Write the material out again in full, exactly.

>> begin

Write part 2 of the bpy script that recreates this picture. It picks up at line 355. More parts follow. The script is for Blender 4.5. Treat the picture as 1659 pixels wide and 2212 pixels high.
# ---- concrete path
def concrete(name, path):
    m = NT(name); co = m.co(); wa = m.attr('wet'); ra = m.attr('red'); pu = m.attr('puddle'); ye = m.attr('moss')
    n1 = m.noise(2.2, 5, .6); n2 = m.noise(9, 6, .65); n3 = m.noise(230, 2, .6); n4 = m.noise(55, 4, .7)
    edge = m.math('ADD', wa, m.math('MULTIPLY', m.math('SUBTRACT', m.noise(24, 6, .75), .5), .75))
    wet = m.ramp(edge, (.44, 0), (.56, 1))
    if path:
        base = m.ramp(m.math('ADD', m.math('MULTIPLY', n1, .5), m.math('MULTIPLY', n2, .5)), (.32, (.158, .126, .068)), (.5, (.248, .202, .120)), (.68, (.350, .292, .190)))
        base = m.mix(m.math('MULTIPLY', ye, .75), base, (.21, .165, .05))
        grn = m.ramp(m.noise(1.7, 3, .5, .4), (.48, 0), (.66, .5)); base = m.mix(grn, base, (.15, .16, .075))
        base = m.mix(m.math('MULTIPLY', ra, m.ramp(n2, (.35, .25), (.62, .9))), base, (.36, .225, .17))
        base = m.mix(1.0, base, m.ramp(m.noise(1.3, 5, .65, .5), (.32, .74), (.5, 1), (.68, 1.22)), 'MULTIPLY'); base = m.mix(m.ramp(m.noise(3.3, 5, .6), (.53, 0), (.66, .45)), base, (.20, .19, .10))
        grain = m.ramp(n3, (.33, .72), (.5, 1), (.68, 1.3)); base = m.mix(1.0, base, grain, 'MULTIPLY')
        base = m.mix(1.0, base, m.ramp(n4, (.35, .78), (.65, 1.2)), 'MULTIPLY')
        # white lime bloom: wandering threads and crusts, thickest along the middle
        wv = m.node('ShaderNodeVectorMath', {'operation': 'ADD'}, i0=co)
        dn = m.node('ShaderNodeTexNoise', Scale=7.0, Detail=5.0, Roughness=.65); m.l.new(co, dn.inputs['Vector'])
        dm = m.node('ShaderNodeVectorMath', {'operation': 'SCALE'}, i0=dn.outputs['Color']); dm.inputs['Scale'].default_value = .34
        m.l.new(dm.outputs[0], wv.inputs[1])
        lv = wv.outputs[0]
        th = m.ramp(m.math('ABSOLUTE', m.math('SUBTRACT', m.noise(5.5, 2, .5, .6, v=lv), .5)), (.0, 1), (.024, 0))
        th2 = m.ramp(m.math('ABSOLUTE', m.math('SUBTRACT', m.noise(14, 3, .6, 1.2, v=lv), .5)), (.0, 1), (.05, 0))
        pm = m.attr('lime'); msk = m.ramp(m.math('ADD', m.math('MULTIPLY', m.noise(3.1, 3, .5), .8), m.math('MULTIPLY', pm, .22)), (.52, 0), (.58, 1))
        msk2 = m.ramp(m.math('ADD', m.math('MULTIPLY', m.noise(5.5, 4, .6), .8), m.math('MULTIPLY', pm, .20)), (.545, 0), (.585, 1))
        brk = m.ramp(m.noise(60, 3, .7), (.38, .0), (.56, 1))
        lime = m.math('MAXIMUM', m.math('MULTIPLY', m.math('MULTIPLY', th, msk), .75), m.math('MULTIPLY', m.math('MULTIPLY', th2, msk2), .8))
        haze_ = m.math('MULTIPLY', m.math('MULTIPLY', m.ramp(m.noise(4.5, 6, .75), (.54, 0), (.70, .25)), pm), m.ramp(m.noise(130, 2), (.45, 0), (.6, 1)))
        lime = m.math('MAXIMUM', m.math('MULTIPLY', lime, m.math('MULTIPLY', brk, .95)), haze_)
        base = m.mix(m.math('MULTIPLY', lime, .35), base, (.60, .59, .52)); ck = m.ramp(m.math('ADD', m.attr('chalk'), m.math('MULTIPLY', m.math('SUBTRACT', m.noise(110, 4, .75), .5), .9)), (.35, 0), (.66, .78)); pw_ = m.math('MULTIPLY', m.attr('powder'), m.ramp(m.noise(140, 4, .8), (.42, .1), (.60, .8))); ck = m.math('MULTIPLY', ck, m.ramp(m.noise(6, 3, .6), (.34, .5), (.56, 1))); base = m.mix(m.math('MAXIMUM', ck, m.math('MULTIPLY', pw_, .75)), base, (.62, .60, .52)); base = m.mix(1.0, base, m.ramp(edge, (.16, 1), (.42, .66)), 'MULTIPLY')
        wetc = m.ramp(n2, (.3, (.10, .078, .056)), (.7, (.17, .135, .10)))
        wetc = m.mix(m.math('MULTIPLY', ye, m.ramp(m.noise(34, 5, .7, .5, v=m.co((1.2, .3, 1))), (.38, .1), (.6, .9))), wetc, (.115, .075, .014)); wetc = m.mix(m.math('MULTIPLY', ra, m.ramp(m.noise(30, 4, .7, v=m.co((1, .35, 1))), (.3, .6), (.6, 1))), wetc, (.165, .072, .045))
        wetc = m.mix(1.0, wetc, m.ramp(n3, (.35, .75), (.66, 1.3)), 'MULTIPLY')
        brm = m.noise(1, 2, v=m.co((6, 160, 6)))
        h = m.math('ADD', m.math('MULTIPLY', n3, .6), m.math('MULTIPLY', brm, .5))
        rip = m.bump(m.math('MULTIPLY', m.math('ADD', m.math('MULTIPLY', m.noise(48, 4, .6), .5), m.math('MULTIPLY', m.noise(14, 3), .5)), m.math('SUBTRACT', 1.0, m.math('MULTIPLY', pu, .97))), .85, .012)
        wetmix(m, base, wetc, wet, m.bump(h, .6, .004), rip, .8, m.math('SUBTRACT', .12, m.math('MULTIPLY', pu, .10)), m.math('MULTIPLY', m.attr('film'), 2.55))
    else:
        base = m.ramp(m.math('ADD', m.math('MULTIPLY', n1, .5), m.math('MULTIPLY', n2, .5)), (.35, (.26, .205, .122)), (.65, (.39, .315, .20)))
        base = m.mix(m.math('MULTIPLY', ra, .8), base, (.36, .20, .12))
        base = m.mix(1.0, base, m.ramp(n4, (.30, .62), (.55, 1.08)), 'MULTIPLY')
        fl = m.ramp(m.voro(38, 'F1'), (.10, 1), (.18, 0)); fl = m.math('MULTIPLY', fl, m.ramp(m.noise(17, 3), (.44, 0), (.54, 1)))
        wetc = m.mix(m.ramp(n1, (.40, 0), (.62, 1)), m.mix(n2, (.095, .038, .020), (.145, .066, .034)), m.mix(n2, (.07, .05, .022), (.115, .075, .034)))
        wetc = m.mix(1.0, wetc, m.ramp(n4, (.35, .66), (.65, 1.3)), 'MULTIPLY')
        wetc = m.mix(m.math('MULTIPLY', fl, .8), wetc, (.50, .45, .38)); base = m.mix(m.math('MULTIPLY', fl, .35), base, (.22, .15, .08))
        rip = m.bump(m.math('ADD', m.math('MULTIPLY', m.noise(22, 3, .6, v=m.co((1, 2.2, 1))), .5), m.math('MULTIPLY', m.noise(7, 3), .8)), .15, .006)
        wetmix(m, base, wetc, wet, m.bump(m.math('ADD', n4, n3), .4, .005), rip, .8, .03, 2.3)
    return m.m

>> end

The result:
Write part 2 of the bpy script that recreates this picture. It picks up at line 355. More parts follow. The script is for Blender 4.5. Treat the picture as 1659 pixels wide and 2212 pixels high.
# ---- concrete path
def concrete(name, path):
    m = NT(name); co = m.co(); wa = m.attr('wet'); ra = m.attr('red'); pu = m.attr('puddle'); ye = m.attr('moss')
    n1 = m.noise(2.2, 5, .6); n2 = m.noise(9, 6, .65); n3 = m.noise(230, 2, .6); n4 = m.noise(55, 4, .7)
    edge = m.math('ADD', wa, m.math('MULTIPLY', m.math('SUBTRACT', m.noise(24, 6, .75), .5), .75))
    wet = m.ramp(edge, (.44, 0), (.56, 1))
    if path:
        base = m.ramp(m.math('ADD', m.math('MULTIPLY', n1, .5), m.math('MULTIPLY', n2, .5)), (.32, (.158, .126, .068)), (.5, (.248, .202, .120)), (.68, (.350, .292, .190)))
        base = m.mix(m.math('MULTIPLY', ye, .75), base, (.21, .165, .05))
        grn = m.ramp(m.noise(1.7, 3, .5, .4), (.48, 0), (.66, .5)); base = m.mix(grn, base, (.15, .16, .075))
        base = m.mix(m.math('MULTIPLY', ra, m.ramp(n2, (.35, .25), (.62, .9))), base, (.36, .225, .17))
        base = m.mix(1.0, base, m.ramp(m.noise(1.3, 5, .65, .5), (.32, .74), (.5, 1), (.68, 1.22)), 'MULTIPLY'); base = m.mix(m.ramp(m.noise(3.3, 5, .6), (.53, 0), (.66, .45)), base, (.20, .19, .10))
        grain = m.ramp(n3, (.33, .72), (.5, 1), (.68, 1.3)); base = m.mix(1.0, base, grain, 'MULTIPLY')
        base = m.mix(1.0, base, m.ramp(n4, (.35, .78), (.65, 1.2)), 'MULTIPLY')
        # white lime bloom: wandering threads and crusts, thickest along the middle
        wv = m.node('ShaderNodeVectorMath', {'operation': 'ADD'}, i0=co)
        dn = m.node('ShaderNodeTexNoise', Scale=7.0, Detail=5.0, Roughness=.65); m.l.new(co, dn.inputs['Vector'])
        dm = m.node('ShaderNodeVectorMath', {'operation': 'SCALE'}, i0=dn.outputs['Color']); dm.inputs['Scale'].default_value = .34
        m.l.new(dm.outputs[0], wv.inputs[1])
        lv = wv.outputs[0]
        th = m.ramp(m.math('ABSOLUTE', m.math('SUBTRACT', m.noise(5.5, 2, .5, .6, v=lv), .5)), (.0, 1), (.024, 0))
        th2 = m.ramp(m.math('ABSOLUTE', m.math('SUBTRACT', m.noise(14, 3, .6, 1.2, v=lv), .5)), (.0, 1), (.05, 0))
        pm = m.attr('lime'); msk = m.ramp(m.math('ADD', m.math('MULTIPLY', m.noise(3.1, 3, .5), .8), m.math('MULTIPLY', pm, .22)), (.52, 0), (.58, 1))
        msk2 = m.ramp(m.math('ADD', m.math('MULTIPLY', m.noise(5.5, 4, .6), .8), m.math('MULTIPLY', pm, .20)), (.545, 0), (.585, 1))
        brk = m.ramp(m.noise(60, 3, .7), (.38, .0), (.56, 1))
        lime = m.math('MAXIMUM', m.math('MULTIPLY', m.math('MULTIPLY', th, msk), .75), m.math('MULTIPLY', m.math('MULTIPLY', th2, msk2), .8))
        haze_ = m.math('MULTIPLY', m.math('MULTIPLY', m.ramp(m.noise(4.5, 6, .75), (.54, 0), (.70, .25)), pm), m.ramp(m.noise(130, 2), (.45, 0), (.6, 1)))
        lime = m.math('MAXIMUM', m.math('MULTIPLY', lime, m.math('MULTIPLY', brk, .95)), haze_)
        base = m.mix(m.math('MULTIPLY', lime, .35), base, (.60, .59, .52)); ck = m.ramp(m.math('ADD', m.attr('chalk'), m.math('MULTIPLY', m.math('SUBTRACT', m.noise(110, 4, .75), .5), .9)), (.35, 0), (.66, .78)); pw_ = m.math('MULTIPLY', m.attr('powder'), m.ramp(m.noise(140, 4, .8), (.42, .1), (.60, .8))); ck = m.math('MULTIPLY', ck, m.ramp(m.noise(6, 3, .6), (.34, .5), (.56, 1))); base = m.mix(m.math('MAXIMUM', ck, m.math('MULTIPLY', pw_, .75)), base, (.62, .60, .52)); base = m.mix(1.0, base, m.ramp(edge, (.16, 1), (.42, .66)), 'MULTIPLY')
        wetc = m.ramp(n2, (.3, (.10, .078, .056)), (.7, (.17, .135, .10)))
        wetc = m.mix(m.math('MULTIPLY', ye, m.ramp(m.noise(34, 5, .7, .5, v=m.co((1.2, .3, 1))), (.38, .1), (.6, .9))), wetc, (.115, .075, .014)); wetc = m.mix(m.math('MULTIPLY', ra, m.ramp(m.noise(30, 4, .7, v=m.co((1, .35, 1))), (.3, .6), (.6, 1))), wetc, (.165, .072, .045))
        wetc = m.mix(1.0, wetc, m.ramp(n3, (.35, .75), (.66, 1.3)), 'MULTIPLY')
        brm = m.noise(1, 2, v=m.co((6, 160, 6)))
        h = m.math('ADD', m.math('MULTIPLY', n3, .6), m.math('MULTIPLY', brm, .5))
        rip = m.bump(m.math('MULTIPLY', m.math('ADD', m.math('MULTIPLY', m.noise(48, 4, .6), .5), m.math('MULTIPLY', m.noise(14, 3), .5)), m.math('SUBTRACT', 1.0, m.math('MULTIPLY', pu, .97))), .85, .012)
        wetmix(m, base, wetc, wet, m.bump(h, .6, .004), rip, .8, m.math('SUBTRACT', .12, m.math('MULTIPLY', pu, .10)), m.math('MULTIPLY', m.attr('film'), 2.55))
    else:
        base = m.ramp(m.math('ADD', m.math('MULTIPLY', n1, .5), m.math('MULTIPLY', n2, .5)), (.35, (.26, .205, .122)), (.65, (.39, .315, .20)))
        base = m.mix(m.math('MULTIPLY', ra, .8), base, (.36, .20, .12))
        base = m.mix(1.0, base, m.ramp(n4, (.30, .62), (.55, 1.08)), 'MULTIPLY')
        fl = m.ramp(m.voro(38, 'F1'), (.10, 1), (.18, 0)); fl = m.math('MULTIPLY', fl, m.ramp(m.noise(17, 3), (.44, 0), (.54, 1)))
        wetc = m.mix(m.ramp(n1, (.40, 0), (.62, 1)), m.mix(n2, (.095, .038, .020), (.145, .066, .034)), m.mix(n2, (.07, .05, .022), (.115, .075, .034)))
        wetc = m.mix(1.0, wetc, m.ramp(n4, (.35, .66), (.65, 1.3)), 'MULTIPLY')
        wetc = m.mix(m.math('MULTIPLY', fl, .8), wetc, (.50, .45, .38)); base = m.mix(m.math('MULTIPLY', fl, .35), base, (.22, .15, .08))
        rip = m.bump(m.math('ADD', m.math('MULTIPLY', m.noise(22, 3, .6, v=m.co((1, 2.2, 1))), .5), m.math('MULTIPLY', m.noise(7, 3), .8)), .15, .006)
        wetmix(m, base, wetc, wet, m.bump(m.math('ADD', n4, n3), .4, .005), rip, .8, .03, 2.3)
    return m.m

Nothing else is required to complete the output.